Return all lines where the word "parts" can be found.

Entries with scene source code:
— start —
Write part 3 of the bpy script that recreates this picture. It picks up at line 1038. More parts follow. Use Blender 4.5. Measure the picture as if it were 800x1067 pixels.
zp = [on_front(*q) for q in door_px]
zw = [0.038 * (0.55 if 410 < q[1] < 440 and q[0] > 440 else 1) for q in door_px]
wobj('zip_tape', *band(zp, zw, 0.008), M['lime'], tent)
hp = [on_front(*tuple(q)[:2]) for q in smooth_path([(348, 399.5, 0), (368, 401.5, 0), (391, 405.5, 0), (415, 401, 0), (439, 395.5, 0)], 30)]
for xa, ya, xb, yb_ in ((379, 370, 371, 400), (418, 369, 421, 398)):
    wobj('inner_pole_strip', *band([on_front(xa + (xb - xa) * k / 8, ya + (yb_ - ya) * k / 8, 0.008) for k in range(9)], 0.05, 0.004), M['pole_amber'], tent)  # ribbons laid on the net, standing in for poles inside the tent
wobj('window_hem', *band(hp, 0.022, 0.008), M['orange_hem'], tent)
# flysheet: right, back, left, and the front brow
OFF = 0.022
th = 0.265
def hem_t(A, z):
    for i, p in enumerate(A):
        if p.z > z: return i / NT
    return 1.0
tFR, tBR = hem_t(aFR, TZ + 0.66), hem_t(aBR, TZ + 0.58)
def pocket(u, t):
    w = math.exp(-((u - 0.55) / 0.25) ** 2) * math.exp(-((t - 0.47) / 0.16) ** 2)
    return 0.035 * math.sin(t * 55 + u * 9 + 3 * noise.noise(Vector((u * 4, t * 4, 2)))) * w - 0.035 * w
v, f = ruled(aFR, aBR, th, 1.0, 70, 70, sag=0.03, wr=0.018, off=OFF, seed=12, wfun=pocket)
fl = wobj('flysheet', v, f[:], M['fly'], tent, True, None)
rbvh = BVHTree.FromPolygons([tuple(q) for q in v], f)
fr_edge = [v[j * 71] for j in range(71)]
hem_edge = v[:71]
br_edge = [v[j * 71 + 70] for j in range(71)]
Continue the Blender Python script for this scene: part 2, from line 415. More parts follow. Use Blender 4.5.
— end —
Result of this task -
Write part 3 of the bpy script that recreates this picture. It picks up at line 1038. More parts follow. Use Blender 4.5. Measure the picture as if it were 800x1067 pixels.
Continue the Blender Python script for this scene: part 2, from line 415. More parts follow. Use Blender 4.5.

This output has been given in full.